A sleepy morning after a troubling dream which saw my body of already inferior works ransacked and used as inspiration for even less quality writing. I awoke full of nervousness and nausea, happy to find that it was nothing but fiction. Overtaken by a strong sense of having dodged a bullet, and relief that I still do not have to take responsibility for past mistakes, I decide that I will drink not one, but two pots of coffee this morning.
At around noon, I field a telephone call from MB who wants to chat about current affairs, but my mind is still too stuck on past affairs to be of any use as a conversationalist of the now and present. I tell her that I slept poorly, that I'm not feeling well - that I'll call her later when I'm feeling more with it.

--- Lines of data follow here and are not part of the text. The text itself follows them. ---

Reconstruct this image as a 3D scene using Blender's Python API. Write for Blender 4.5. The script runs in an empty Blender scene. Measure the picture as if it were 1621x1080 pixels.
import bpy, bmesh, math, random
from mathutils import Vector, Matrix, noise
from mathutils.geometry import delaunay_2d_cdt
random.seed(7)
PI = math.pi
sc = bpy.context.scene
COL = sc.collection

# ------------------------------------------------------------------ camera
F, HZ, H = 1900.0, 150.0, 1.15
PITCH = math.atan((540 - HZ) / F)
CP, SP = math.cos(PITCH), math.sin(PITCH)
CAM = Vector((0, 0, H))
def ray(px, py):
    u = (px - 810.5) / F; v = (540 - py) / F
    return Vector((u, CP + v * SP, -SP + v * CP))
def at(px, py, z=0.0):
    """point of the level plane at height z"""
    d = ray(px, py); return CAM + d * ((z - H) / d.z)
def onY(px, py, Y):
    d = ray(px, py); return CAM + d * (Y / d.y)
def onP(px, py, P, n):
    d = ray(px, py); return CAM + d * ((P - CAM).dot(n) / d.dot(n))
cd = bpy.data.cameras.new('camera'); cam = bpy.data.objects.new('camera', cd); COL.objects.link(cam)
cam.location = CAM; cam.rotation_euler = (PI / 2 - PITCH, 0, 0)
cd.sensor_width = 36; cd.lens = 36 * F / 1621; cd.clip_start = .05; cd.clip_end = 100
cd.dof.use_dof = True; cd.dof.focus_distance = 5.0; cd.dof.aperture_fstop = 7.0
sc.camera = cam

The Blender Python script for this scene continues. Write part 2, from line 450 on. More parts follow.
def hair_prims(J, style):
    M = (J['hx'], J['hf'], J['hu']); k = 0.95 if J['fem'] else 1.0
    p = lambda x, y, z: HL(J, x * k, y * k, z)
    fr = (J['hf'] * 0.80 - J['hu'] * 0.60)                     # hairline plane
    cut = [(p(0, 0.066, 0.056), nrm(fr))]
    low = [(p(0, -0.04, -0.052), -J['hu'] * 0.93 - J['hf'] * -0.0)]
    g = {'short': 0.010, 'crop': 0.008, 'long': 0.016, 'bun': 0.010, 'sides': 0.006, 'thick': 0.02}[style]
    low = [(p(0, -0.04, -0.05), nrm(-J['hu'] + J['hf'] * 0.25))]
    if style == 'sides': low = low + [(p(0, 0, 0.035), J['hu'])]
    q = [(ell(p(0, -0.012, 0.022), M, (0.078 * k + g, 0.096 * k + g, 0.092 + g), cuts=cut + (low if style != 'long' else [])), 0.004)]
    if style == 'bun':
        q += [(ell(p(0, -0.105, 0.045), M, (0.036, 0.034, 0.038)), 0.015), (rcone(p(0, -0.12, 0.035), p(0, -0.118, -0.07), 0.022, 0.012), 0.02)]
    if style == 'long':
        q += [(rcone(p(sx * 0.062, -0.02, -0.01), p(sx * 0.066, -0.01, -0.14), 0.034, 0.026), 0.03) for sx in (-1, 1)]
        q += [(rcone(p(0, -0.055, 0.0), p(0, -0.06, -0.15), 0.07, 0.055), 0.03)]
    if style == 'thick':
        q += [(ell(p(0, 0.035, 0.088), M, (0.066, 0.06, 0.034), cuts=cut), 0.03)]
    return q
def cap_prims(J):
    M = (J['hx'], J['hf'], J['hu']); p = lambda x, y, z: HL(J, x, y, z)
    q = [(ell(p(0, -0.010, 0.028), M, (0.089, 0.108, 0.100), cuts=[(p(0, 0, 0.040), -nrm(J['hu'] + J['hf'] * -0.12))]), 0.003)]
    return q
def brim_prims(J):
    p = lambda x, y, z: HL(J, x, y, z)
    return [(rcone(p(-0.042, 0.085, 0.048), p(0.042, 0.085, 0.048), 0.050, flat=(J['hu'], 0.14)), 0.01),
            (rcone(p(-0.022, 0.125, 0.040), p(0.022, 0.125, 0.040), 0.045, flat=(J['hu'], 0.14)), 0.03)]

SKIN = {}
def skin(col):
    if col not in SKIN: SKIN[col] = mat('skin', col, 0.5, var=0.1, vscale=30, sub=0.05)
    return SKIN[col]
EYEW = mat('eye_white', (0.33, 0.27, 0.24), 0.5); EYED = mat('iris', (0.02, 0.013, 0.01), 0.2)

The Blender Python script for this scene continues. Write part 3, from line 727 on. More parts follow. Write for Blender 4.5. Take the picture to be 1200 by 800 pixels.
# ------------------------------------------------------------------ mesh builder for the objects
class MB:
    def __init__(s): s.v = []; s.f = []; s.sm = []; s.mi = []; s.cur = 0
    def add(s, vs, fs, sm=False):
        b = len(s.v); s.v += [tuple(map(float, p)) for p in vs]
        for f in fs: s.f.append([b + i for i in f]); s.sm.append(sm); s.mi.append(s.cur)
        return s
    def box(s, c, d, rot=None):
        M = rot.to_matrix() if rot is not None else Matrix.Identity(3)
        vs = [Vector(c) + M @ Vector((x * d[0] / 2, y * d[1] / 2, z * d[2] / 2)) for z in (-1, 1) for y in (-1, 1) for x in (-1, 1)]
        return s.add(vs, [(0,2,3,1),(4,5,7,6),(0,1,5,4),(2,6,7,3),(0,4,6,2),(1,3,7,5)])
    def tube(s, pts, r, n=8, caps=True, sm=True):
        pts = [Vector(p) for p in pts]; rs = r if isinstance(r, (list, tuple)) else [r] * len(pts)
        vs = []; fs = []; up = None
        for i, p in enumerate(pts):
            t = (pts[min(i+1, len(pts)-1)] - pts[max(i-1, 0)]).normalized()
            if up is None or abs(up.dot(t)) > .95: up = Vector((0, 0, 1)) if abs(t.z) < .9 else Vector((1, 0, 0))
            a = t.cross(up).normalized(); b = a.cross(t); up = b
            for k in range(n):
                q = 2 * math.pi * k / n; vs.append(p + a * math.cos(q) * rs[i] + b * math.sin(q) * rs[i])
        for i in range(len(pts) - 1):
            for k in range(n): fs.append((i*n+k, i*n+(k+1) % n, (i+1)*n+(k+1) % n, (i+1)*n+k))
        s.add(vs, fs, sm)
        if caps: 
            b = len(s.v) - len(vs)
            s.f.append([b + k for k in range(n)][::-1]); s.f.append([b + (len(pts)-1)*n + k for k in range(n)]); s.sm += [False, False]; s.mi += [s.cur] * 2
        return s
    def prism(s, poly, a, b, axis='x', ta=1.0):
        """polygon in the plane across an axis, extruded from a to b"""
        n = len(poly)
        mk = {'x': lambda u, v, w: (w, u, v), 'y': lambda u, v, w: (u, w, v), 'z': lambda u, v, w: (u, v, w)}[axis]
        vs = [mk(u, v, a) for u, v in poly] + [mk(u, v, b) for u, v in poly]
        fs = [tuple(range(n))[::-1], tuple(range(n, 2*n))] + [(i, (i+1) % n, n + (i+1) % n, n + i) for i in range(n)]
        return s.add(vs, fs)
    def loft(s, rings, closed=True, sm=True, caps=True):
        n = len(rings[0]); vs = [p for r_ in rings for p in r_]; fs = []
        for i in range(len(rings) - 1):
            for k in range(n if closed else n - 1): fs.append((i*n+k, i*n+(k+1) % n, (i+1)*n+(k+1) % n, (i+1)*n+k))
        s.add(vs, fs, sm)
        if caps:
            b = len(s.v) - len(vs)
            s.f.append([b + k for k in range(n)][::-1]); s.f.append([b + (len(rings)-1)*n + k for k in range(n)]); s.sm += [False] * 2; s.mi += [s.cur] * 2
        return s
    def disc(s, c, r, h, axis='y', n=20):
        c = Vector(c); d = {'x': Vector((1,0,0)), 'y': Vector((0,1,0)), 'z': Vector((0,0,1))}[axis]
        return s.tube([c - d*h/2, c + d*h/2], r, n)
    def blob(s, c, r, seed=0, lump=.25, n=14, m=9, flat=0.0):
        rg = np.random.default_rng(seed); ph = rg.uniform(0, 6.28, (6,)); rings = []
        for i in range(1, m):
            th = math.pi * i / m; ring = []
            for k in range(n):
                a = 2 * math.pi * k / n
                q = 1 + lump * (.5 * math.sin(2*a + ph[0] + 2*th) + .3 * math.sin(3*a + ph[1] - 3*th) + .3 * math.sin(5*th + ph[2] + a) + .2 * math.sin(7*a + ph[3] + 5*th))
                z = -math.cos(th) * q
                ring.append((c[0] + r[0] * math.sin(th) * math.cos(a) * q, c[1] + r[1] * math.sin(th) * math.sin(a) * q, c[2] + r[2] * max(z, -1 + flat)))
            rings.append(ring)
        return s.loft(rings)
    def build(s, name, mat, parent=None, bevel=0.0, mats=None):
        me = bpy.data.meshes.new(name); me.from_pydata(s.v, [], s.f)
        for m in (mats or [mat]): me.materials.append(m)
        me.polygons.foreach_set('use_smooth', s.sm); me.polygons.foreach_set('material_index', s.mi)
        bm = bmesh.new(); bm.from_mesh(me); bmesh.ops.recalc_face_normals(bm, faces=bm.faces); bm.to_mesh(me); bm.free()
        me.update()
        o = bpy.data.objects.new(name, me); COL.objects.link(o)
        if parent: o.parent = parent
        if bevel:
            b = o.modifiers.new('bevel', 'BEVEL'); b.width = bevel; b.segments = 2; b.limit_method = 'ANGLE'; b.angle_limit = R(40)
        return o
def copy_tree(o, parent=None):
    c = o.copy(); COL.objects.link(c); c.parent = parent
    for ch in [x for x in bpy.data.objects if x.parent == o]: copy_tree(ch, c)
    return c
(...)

With it? Hanging up the telephone, I wonder what I meant. With what? With the present, I can only guess. In The House of Seven Gables, Nathaniel Hawthorne wrote, "The Past lies upon the Present like a giant's dead body." And now, lying on the couch, I can feel that corpse's crushing weight, preventing flight, impeding breath, and repressing evolution of the self.
You must throw off
Yesterday's rags
before donning
Tomorrow's new clothes.
It is this verse of which I dream during my sleep in the gauzy afternoon. Diaphanous lines that they are, I can't help but see some modicum of truth in them, while wondering all the while how long ago I wrote them. Which part of my past did my Unconscious loot to come up with such a verse? And just like that, it is ruined; I have been robbed again - this time by myself.